December 8, 2009 at 1:18 PM Sara said...

well, what do you know, moments after commenting on this post I was called into the boardroom by my CEO and made redundant (not because I was commenting on blogs at work though!) I guess I've been forced into action - fingers crossed I find a new job, maybe even one that I enjoy?! Before I was worried about not using my creative talents and now I'm just worried about the bills...

December 8, 2009 at 8:13 PM Kristen said...

Holy crap Sara!!!!!

There is only one immediate answer - vodka and lots of it.

The rest can wait for another day.

Keep us posted :-)

December 8, 2009 at 10:34 PM lividlili said...

Wow, Sara, that's extraordinary!

I quit my job a few weeks ago cos I hated it, and I thought I'd land another one really quickly (as always).
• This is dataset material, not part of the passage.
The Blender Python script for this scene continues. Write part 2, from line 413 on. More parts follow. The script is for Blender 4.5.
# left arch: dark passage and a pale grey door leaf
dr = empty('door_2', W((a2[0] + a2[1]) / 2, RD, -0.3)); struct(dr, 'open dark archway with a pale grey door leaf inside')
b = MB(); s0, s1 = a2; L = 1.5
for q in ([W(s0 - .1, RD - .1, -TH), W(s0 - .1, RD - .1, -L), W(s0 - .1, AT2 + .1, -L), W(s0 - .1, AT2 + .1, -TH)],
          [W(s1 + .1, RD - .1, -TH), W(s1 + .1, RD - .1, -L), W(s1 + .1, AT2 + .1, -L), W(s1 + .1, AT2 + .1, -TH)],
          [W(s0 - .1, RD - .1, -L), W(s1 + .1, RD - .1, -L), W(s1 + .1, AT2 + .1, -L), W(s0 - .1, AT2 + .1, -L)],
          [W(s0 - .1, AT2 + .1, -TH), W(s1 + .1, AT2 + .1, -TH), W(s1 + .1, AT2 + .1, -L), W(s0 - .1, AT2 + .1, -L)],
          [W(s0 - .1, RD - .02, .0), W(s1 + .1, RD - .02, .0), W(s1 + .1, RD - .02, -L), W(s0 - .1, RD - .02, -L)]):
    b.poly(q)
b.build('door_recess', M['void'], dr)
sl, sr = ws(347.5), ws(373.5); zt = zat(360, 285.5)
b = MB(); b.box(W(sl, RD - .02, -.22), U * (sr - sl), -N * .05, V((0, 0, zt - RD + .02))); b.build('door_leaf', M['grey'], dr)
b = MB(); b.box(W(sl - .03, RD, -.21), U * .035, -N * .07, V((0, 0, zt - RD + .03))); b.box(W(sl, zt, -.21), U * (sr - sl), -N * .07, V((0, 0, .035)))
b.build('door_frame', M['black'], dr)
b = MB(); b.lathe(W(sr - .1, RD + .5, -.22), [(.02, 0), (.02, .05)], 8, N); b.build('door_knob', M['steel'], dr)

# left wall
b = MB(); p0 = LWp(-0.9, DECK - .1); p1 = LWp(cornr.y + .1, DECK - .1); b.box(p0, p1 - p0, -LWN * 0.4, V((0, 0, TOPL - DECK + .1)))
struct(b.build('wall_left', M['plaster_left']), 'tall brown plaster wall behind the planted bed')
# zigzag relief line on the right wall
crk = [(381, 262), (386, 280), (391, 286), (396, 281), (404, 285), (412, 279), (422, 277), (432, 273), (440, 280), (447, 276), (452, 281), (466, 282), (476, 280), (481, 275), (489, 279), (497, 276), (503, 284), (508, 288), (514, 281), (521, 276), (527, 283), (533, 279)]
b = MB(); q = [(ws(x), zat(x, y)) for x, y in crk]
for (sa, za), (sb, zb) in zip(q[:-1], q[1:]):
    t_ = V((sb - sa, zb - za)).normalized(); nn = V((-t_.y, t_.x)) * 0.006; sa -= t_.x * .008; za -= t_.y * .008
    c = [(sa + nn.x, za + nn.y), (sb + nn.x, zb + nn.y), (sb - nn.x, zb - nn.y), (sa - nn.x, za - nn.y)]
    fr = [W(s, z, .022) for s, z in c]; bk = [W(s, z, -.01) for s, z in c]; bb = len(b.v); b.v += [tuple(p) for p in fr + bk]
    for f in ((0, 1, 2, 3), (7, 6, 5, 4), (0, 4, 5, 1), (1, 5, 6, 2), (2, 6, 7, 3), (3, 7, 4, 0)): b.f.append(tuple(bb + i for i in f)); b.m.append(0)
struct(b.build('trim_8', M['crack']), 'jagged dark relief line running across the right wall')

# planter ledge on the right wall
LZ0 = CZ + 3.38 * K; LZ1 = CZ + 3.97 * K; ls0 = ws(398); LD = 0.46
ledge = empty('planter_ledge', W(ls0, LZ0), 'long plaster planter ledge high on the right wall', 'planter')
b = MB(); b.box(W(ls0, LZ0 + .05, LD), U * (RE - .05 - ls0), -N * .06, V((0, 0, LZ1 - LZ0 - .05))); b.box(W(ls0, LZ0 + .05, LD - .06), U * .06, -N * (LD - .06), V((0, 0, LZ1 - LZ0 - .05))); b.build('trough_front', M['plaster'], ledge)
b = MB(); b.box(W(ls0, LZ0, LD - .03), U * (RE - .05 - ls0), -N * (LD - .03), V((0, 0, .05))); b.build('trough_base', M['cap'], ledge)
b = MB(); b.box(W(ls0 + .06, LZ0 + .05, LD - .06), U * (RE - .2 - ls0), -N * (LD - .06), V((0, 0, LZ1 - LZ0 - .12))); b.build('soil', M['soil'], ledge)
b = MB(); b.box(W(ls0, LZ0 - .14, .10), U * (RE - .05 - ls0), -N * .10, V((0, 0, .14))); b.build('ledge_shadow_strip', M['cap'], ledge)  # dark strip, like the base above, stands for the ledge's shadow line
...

But no, it's actually been a struggle. Still, there's nothing like that fire under your butt to get you looking at new jobs in a new light!

December 9, 2009 at 8:50 AM Fritsky said...

It exists...I found it after being laid off in June. This career is way better than the office, for sure, but it comes with monetary and lifestyle sacrifices. A lot of people aren't prepared for that. Best of luck.

December 10, 2009 at 6:59 PM Sara said...

Thanks for the support and kind words guys! I'm torn between not feeling good enough/capable for some jobs and feeling too good for others.
I have my first interview on monday morning, which is fast, but I think the role will call for my experience than I have. Still, good practise right?
In the meanwhile I shall try to remain positive, use this time to think about what I really want to do and spend some lazy hours working on creative pursuits that were previously reserved for train travel to and from work!
Sucks how many of us are in this predicament. Good luck to everyone!